Richard Brunel est à la mise en scène de Wozzeck © Jean-Louis Fernandez

"Wozzeck" à l’Opéra de Lyon : psychologie d’un meurtre

La saison de l’Opéra de Lyon débute avec Wozzeck d’Alban Berg, sur fond de crime passionnel porté par la démarche avant-gardiste du compositeur viennois.

Composé entre 1912 et 1922, Wozzeck d’Alban Berg – l’un des trois fleurons de l’“école viennoise” de l’époque comprenant Arnold Schönberg et Anton Webern avec qui il expérimente des formes de sorties du discours tonal (sérialisme, dodécaphonisme…) – s’inspire de la pièce Woyzeck de Georg Büchner.

Cette dernière est elle-même inspirée par un fait divers tragique survenu en 1821 : la condamnation pour meurtre d’un soldat déclaré coupable de l’assassinat, par sept coups de couteau, de sa maîtresse. L’originalité de ce triste épisode tient dans le fait que, pour la première fois, la justice avait mis en œuvre une expertise psychologique de l’auteur du féminicide visant à rechercher d’éventuelles circonstances atténuantes.

À la sortie de la première viennoise de la pièce en 1914, Berg en sort bouleversé avec la conviction qu’il s’agit d’un excellent sujet pour un opéra. Son maître et complice Arnold Schönberg tentera de l’en dissuader, sceptique quant au fait que ce thème se prête à une œuvre lyrique.
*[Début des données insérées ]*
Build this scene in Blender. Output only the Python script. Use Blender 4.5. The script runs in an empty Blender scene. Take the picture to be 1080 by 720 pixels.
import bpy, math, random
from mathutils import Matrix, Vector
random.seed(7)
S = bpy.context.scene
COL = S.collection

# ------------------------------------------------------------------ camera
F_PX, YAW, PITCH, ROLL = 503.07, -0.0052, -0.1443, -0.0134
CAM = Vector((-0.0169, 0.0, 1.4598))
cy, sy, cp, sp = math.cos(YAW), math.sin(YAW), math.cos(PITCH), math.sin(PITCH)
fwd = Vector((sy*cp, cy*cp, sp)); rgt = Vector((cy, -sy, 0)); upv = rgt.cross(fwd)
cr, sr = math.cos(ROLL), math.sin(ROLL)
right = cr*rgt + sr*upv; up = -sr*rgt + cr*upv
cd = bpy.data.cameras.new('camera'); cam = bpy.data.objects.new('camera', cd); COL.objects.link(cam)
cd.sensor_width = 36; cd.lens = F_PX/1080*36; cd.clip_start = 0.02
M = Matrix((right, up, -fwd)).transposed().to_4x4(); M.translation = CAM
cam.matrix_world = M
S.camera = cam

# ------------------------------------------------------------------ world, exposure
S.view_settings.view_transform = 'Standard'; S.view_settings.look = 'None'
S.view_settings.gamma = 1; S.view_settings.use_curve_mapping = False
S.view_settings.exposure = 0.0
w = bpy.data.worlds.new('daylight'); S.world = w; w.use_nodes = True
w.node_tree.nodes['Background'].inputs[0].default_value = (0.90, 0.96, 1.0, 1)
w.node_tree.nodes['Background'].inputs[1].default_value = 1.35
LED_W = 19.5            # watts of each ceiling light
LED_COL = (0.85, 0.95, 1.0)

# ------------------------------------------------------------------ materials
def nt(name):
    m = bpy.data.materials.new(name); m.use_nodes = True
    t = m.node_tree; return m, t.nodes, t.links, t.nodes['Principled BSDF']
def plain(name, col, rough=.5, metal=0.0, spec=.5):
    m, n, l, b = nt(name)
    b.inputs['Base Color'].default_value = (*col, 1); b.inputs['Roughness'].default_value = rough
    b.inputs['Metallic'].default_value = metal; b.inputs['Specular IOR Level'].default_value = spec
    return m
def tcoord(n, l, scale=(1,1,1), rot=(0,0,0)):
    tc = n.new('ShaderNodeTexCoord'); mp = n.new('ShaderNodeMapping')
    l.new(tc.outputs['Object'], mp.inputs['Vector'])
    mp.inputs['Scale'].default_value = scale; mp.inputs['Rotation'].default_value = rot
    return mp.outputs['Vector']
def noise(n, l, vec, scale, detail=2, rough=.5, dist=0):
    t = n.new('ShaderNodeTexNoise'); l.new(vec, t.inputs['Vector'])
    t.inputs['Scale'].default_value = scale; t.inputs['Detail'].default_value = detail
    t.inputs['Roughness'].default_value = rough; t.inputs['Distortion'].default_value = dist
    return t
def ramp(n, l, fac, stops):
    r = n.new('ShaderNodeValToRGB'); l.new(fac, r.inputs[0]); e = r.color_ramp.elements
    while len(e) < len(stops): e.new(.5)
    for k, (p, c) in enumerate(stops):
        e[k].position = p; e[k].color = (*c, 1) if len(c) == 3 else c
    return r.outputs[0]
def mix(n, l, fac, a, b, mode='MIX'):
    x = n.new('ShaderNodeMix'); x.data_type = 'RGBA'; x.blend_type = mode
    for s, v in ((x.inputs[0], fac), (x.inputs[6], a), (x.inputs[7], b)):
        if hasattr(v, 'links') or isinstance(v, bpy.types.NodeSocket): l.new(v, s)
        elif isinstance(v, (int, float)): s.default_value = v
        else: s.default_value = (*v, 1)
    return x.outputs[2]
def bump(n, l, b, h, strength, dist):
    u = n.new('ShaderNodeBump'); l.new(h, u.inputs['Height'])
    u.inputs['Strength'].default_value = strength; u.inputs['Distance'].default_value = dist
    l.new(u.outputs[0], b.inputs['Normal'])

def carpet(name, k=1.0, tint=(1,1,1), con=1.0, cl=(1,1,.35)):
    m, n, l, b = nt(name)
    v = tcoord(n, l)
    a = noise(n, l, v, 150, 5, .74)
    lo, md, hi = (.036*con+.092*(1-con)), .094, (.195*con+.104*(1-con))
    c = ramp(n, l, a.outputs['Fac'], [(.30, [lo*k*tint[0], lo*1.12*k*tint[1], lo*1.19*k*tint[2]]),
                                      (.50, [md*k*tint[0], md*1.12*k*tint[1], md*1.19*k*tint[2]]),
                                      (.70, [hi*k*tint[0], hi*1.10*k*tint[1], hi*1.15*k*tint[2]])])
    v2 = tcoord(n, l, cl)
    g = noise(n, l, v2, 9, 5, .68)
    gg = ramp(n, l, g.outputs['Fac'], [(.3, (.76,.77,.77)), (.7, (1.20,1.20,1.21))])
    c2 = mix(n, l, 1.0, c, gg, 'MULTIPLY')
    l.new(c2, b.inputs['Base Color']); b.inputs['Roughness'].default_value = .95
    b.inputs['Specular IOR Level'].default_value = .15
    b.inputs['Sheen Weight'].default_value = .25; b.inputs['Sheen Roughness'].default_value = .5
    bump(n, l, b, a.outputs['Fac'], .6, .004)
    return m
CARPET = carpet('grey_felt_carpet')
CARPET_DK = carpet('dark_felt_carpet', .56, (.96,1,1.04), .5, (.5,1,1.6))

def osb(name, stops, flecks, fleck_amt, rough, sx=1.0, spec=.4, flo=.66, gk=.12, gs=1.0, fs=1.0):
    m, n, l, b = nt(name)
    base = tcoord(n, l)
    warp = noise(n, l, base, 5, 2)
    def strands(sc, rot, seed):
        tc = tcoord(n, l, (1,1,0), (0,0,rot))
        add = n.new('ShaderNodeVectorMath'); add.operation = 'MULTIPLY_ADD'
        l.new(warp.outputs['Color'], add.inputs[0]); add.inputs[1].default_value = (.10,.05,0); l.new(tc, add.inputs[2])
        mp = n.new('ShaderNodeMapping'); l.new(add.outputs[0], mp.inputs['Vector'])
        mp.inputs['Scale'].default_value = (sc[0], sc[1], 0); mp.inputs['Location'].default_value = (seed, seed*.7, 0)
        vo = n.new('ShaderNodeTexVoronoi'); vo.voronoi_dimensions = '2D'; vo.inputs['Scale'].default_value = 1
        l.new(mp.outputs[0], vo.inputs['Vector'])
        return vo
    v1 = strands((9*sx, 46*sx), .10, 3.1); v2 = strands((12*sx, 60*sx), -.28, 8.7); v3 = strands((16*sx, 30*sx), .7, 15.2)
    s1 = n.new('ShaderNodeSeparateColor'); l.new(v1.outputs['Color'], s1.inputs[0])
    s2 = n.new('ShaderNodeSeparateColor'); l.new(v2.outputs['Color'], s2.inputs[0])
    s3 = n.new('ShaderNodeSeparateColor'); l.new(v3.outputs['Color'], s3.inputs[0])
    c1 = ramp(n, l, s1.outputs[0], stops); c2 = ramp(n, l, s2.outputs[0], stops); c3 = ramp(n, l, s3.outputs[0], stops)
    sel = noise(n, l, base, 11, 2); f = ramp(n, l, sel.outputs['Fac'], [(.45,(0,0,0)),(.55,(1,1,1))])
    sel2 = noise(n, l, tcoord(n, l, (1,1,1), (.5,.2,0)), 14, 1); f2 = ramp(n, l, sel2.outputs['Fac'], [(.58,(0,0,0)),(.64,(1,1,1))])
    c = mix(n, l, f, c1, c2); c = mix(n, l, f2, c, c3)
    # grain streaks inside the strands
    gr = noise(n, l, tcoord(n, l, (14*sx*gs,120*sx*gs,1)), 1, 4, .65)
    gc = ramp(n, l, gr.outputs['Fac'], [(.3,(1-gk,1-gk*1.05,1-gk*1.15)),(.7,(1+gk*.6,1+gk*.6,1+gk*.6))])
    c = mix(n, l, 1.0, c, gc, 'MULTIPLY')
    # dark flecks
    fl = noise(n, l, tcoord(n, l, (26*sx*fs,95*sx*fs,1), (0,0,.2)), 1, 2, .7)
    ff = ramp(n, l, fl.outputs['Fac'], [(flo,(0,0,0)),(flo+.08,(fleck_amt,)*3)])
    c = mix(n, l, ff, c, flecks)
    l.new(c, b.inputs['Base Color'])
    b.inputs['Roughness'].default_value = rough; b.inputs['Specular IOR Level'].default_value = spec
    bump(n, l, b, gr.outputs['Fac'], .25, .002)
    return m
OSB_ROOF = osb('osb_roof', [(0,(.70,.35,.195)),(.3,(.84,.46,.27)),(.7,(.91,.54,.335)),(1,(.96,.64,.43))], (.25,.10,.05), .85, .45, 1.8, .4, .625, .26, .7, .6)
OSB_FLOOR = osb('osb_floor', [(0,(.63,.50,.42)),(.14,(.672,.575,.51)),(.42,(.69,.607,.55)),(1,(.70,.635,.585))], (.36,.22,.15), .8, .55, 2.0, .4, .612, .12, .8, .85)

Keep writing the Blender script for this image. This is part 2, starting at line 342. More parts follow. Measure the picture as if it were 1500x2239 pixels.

Abandonnant pour un temps cette idée – aidé en cela par le départ pour la guerre –, Berg n’en démord pourtant pas et reprend dès 1917, à l’occasion d’une permission, l’écriture de son premier opéra.

Dans son adaptation, le compositeur se concentre sur la figure du soldat meurtrier et son appartenance à la classe populaire, celle des pauvres et des exploités sur laquelle s’abat la fatalité. C’est en ce sens une œuvre socialisante – rappelons qu’elle sera interdite par le régime nazi en 1933 eu égard, notamment, à l’antimilitarisme du compositeur.

Dialectique de la forme

Considéré comme le premier opéra d’avant-garde du XXe siècle, Wozzeck adopte, sous la plume de Berg, un discours s’éloignant radicalement des canons romantiques et de la tonalité classique. La vocalité est également un domaine de recherche et Berg a recours à divers modes tels que le parlé-chanté, le cri, le chuchotement ou le rire en rythme.

Il mobilise pourtant l’héritage du passé par le recours à des formes anciennes codifiées (pavane, gavotte, passacaille, polka, fugue…) qu’il stylise à sa guise.

Première production de la saison de l’Opéra de Lyon, Wozzeck est le fruit d’une collaboration avec l’Opéra royal de Stockholm qui verra les deux maîtres d’œuvre lyonnais – Richard Brunel à la mise en scène et Daniele Rustioni à la direction – faire leur grande rentrée.

À noter la présence de l’excellent baryton-basse Stéphane Degout dans le rôle-titre.